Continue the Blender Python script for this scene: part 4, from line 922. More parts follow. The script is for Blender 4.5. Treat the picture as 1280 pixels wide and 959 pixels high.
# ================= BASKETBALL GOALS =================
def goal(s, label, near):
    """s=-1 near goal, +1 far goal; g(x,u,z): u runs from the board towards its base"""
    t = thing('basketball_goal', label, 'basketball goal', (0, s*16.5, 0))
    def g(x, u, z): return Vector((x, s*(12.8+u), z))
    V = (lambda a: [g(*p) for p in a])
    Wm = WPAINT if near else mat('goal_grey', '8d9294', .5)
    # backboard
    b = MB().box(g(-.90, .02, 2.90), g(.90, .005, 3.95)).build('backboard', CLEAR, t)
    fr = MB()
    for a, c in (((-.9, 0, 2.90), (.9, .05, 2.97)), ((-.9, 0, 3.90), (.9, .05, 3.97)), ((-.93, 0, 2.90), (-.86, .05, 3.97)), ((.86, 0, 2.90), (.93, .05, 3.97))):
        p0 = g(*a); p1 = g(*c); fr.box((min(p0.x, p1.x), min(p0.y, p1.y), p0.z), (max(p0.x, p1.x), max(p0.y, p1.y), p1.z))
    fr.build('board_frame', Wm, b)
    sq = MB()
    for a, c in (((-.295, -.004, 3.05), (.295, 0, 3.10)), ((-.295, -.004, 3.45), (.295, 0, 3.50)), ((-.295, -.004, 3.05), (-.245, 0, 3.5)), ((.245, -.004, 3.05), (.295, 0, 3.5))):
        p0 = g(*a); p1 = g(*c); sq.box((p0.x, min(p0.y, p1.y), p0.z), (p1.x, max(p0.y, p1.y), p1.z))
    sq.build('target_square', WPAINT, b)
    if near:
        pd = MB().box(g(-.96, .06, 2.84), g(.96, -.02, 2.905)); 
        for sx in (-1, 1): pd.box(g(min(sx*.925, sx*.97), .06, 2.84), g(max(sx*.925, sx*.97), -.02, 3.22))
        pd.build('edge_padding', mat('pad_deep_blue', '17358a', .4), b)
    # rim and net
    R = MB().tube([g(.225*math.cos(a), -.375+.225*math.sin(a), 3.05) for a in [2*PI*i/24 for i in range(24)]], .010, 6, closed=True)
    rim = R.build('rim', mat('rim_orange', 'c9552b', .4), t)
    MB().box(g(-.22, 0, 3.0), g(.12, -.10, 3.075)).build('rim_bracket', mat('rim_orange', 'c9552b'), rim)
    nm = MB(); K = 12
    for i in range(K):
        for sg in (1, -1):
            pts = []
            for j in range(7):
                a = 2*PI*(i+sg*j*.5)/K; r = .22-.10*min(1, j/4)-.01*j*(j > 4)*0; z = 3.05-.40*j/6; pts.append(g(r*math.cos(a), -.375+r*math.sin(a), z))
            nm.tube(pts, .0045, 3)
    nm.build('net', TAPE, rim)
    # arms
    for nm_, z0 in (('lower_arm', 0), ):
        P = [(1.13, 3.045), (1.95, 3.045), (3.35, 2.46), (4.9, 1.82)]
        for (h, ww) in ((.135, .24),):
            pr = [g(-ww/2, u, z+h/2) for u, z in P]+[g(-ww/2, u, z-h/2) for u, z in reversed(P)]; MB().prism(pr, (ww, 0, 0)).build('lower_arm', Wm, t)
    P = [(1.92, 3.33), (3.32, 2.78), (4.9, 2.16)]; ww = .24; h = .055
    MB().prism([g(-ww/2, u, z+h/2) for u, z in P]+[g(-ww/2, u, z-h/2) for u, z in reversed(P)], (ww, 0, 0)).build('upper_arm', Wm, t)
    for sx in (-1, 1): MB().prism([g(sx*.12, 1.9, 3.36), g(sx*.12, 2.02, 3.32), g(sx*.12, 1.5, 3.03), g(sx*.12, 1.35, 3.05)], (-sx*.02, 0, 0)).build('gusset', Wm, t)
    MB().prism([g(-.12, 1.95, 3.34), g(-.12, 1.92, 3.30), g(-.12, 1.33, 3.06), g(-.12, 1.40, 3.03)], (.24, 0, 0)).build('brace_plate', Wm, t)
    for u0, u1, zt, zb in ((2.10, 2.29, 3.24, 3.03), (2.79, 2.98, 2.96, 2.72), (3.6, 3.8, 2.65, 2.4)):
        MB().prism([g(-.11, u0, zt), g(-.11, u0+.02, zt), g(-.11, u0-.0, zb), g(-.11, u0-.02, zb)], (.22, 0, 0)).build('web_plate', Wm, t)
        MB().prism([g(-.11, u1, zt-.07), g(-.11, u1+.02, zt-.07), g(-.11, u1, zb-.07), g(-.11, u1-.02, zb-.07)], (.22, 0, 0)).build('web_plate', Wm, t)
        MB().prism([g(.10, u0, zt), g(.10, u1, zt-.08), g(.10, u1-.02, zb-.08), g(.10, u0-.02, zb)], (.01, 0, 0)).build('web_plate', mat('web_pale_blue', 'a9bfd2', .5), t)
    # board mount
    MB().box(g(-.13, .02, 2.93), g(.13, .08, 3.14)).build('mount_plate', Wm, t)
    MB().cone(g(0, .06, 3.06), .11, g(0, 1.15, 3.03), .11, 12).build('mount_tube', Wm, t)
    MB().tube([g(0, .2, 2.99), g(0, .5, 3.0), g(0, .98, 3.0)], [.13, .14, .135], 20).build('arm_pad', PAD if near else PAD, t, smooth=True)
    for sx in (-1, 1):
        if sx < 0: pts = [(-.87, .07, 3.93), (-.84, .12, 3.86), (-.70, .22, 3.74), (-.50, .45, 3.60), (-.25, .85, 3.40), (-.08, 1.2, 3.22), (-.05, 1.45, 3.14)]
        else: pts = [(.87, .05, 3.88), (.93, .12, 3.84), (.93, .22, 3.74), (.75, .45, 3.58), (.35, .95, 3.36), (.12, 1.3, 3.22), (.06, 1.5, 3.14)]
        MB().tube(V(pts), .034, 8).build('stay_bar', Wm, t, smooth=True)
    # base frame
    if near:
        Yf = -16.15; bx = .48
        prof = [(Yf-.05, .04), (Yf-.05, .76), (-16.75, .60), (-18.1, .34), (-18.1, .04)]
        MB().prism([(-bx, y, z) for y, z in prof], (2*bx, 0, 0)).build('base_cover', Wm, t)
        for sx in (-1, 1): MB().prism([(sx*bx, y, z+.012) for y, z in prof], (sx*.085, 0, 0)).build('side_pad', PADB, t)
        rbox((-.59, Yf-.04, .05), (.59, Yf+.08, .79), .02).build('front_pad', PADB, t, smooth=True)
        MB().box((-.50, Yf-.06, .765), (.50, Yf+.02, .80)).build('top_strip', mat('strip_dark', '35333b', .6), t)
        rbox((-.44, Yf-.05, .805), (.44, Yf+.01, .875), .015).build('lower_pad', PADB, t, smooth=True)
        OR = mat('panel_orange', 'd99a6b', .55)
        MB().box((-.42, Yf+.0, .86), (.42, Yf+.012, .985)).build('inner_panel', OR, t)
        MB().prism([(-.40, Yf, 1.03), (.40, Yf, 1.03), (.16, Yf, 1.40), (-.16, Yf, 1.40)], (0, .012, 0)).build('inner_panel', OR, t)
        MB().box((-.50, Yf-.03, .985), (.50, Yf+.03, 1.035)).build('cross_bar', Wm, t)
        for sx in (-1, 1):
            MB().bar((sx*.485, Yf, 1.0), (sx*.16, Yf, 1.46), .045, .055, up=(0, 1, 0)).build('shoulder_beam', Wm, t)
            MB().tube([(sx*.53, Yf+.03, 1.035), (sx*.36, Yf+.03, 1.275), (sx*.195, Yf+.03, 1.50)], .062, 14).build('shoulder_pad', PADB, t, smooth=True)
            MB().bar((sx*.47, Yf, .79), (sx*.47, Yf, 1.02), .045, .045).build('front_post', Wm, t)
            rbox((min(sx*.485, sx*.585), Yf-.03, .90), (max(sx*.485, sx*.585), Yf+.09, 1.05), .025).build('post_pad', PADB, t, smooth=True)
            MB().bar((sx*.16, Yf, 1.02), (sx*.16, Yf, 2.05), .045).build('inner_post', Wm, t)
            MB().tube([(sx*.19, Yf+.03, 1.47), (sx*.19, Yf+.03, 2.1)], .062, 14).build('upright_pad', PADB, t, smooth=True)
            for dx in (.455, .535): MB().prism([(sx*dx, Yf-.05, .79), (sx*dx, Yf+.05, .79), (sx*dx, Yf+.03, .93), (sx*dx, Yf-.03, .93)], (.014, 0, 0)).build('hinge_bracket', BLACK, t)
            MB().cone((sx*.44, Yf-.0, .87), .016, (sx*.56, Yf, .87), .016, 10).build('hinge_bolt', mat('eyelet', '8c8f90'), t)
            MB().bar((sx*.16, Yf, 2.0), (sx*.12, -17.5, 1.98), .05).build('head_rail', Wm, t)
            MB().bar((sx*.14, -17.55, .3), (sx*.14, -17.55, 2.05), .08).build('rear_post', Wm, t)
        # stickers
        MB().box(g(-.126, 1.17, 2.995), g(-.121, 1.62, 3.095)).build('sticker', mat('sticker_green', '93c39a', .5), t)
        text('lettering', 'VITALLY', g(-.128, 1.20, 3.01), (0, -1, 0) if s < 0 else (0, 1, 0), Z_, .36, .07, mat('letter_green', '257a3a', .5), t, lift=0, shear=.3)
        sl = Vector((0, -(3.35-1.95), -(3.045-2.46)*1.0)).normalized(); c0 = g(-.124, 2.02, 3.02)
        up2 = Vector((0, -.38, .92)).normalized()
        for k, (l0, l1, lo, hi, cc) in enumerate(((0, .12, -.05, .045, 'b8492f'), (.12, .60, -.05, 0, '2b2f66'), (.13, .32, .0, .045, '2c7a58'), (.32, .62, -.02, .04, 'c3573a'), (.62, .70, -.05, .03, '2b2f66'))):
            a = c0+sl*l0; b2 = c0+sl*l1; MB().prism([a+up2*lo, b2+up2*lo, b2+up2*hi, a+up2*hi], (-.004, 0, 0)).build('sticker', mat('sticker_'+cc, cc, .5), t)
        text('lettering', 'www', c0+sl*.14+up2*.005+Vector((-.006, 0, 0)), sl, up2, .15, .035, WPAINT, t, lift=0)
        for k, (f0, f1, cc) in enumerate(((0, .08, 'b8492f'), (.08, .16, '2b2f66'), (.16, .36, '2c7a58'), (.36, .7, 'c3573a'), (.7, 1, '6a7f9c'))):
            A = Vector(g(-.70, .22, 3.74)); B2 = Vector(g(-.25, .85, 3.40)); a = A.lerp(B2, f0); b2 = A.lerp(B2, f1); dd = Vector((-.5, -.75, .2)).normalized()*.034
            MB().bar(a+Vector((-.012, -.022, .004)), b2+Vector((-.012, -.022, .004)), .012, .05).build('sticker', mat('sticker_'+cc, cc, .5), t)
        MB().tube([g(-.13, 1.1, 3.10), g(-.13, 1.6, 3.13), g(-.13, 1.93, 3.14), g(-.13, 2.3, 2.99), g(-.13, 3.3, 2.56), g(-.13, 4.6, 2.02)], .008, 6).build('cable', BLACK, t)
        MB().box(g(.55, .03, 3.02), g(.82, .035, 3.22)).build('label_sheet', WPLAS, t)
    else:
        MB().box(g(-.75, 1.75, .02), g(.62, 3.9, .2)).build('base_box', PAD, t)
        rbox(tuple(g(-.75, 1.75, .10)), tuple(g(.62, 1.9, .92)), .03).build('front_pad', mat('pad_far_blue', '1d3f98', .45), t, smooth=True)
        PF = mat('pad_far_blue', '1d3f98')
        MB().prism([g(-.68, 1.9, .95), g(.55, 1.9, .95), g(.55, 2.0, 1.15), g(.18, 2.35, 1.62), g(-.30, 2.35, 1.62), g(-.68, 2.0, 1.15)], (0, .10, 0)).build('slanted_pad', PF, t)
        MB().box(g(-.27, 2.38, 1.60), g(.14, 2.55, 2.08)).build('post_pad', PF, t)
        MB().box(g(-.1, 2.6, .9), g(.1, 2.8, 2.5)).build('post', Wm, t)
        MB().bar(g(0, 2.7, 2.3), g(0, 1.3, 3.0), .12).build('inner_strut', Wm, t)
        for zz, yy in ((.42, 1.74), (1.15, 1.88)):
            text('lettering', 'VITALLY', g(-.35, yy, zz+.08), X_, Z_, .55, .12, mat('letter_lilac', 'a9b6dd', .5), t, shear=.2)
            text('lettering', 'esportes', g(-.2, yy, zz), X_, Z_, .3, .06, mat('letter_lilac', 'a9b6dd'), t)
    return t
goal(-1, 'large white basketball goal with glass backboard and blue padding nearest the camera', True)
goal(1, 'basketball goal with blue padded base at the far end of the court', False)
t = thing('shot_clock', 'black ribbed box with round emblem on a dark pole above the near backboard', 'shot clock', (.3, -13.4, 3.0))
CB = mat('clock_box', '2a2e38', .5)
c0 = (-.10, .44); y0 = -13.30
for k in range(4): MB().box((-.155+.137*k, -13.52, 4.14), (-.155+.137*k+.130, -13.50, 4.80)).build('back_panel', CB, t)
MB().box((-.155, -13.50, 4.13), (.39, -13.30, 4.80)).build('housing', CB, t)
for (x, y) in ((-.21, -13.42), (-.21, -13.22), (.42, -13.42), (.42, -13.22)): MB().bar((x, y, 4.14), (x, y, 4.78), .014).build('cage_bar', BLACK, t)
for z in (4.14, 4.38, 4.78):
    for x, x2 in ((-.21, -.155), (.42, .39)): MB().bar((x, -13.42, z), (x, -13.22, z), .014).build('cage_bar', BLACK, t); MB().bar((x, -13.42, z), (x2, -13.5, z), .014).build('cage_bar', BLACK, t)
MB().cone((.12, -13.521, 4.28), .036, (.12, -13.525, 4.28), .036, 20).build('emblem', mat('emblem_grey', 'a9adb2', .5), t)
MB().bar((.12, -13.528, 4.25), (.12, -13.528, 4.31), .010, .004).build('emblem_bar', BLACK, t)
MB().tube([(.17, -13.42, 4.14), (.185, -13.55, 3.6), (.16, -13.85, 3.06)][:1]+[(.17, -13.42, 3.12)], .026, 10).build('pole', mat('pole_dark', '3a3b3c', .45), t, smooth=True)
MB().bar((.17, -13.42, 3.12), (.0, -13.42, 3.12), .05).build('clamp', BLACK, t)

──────

TASK BRIEF: Pick out lines containing the word "from", each one as written.

EXPECTED OUTPUT:
Continue the Blender Python script for this scene: part 4, from line 922. More parts follow. The script is for Blender 4.5. Treat the picture as 1280 pixels wide and 959 pixels high.
    """s=-1 near goal, +1 far goal; g(x,u,z): u runs from the board towards its base"""